Tuesday, March 23, 2010

After Reading "The Prisoner's Wife" by asha bandele

i wanna make 1,000 copies
by hand
cut it up in pieces
with a razor blade
run around
sprinkling handfuls of this story
dropping it softly on the top of babies heads
give a handful to an old lady
with grocery bags slowly crossing the street
whispering to her as i pass
This is a love story
i wanna mix the cut up pieces
with white wine
serve it a dinner parties
trade this mixture for the Hennessey
in my brothers brown bag
Here, drink this
this story kicks down brick walls with bare feet
its real
enough for you to grab
wrap it around you
kiss it
oil your skin
a magnifying glass held to close to the sun
i'll make confetti
stand on corners screaming
Here take this!!
See, you were wrong
We can love
We are revolutionaries

this book is a lover
it is a story that heals

Tricia Hersey 2003

Monday, March 22, 2010

Marucs Garvey inspires me! The original soapbox preacher!

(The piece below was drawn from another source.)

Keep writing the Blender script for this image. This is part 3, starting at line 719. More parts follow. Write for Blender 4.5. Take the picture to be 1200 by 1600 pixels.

I see my art spectacles as protest. On some levels its art and also direct political action, aimed at mobilizing public opinion against a particular policy. The specific policy for me is poverty and all the injustice it brings to a community. I am more enraged and motivated to protest and rant when the policies have been done on purpose.

"I'm trying to offend you. I'm putting you on blast. Get mad. Its a great starting point for change." -excerpted from the poem "Soapbox Snapping."

Soapbox Snapping

I’m climbing up
Out thru the basement
Like a cockroach
I stay
Extermination is futile
I goes on
Survivor of genocide
Warrior lady
Blood soaked hands
I’m mad
Pissed actually
Menace on a mission
Creating a scene

I complicate things
For diversity
Question what others ignore
Go against the flow
Irritate the entitled
Done being cordial
No longer politically correct
I like being a mad, angry black bitch
Nappy headed is my goal
Used to be nice
Until you flipped the switch
Until you brought up oppression and poverty
You wanna see my ignorance?
Test me

Don’t understand your stereotypes
I define myself
We can’t get along
Social entrepreneur
Building community
Providing soap boxes
So others can go off
I support the madness
Putting you under the microscope
Asking the police to pull over
Can I see your ID?
A neighborhood watching
Unapologetically me
Fuck you type lady
I got dreams
My community got goals
Still hearing racism whispered daily
People don’t even know they being offensive
I’m putting you on blast
I’m actually trying to offend you
Get mad
It’s a great starting point for change
I’m pissed
Why are you so calm?

I’m not sorry
Past being rational
This ain’t no game
Serious soap box snapping
Ranting and raving for a reason
Social justice
I’ll give my life for this
My daddy already gave his
A guinea pig
For how much stress a black man can take in America
How many times was he called nigga at his railroad job?
Twenty five years
Before it’s internalized
Terrorizing our hoods with poverty

My daddy dead
And we still debating a Universal Health Care plan in this country?
Shame on you!
Still building fried food shacks instead of grocery stores in the hood?
Shame on us!
Shame on you Whole Foods
For claiming to be a progressive company
But only building stores in upper class areas
I guess poor people don’t wanna eat organic?
Shame on you
You elitist assholes
For judging us
For judging me
Shame on us
For thinking they can solve our problems
We can solve our own shit
Lady Terror in the building
Menace on a mission
Terrorizing for a cause
I’m pissed
Why are you so calm?

Lady Terror

Sunday, March 21, 2010

Why Install art in the community?

Inner city communities are always healing. Surviving in an environment of high crime, lack of resources and high unemployment causes stress. Art is healing. We need more art on the South Side. For every shooting we have there should be a theatre performance to balance the scales. We can create our own art. We can produce and present our own stories. My community needs healing. More poetry shows in front of liquor stores. More poetry marathons in hallways and on street corners. The street is our soapbox. We must rant.

Wednesday, March 17, 2010


I am so inspired to continue the mission of Lady Terror whenever I share my work with others. Last night, I spoke to a "Reviewing the Arts" class at Columbia College Chicago. The students asked great questions about the implications of the work on a global level, volunteered to help do a huge yoga stunt and seemed interested in the mission. With my move to Atlanta coming soon I am energized to explore a new region of the country and spread the ranting and education for others to feel empowered for change.

Artist Statement

I create art for the ones who lost their voice a long time ago. I believe that impromptu spectacles can bring awareness to social justice issues that paralyze our communities. Lady Terror examines the relationship between public space and performance space and also explores ranting as a medium to address social issues and as a tool to empower communities. My art is local and neighborhood specific in its execution but global in its ideas around poverty, injustice and violence.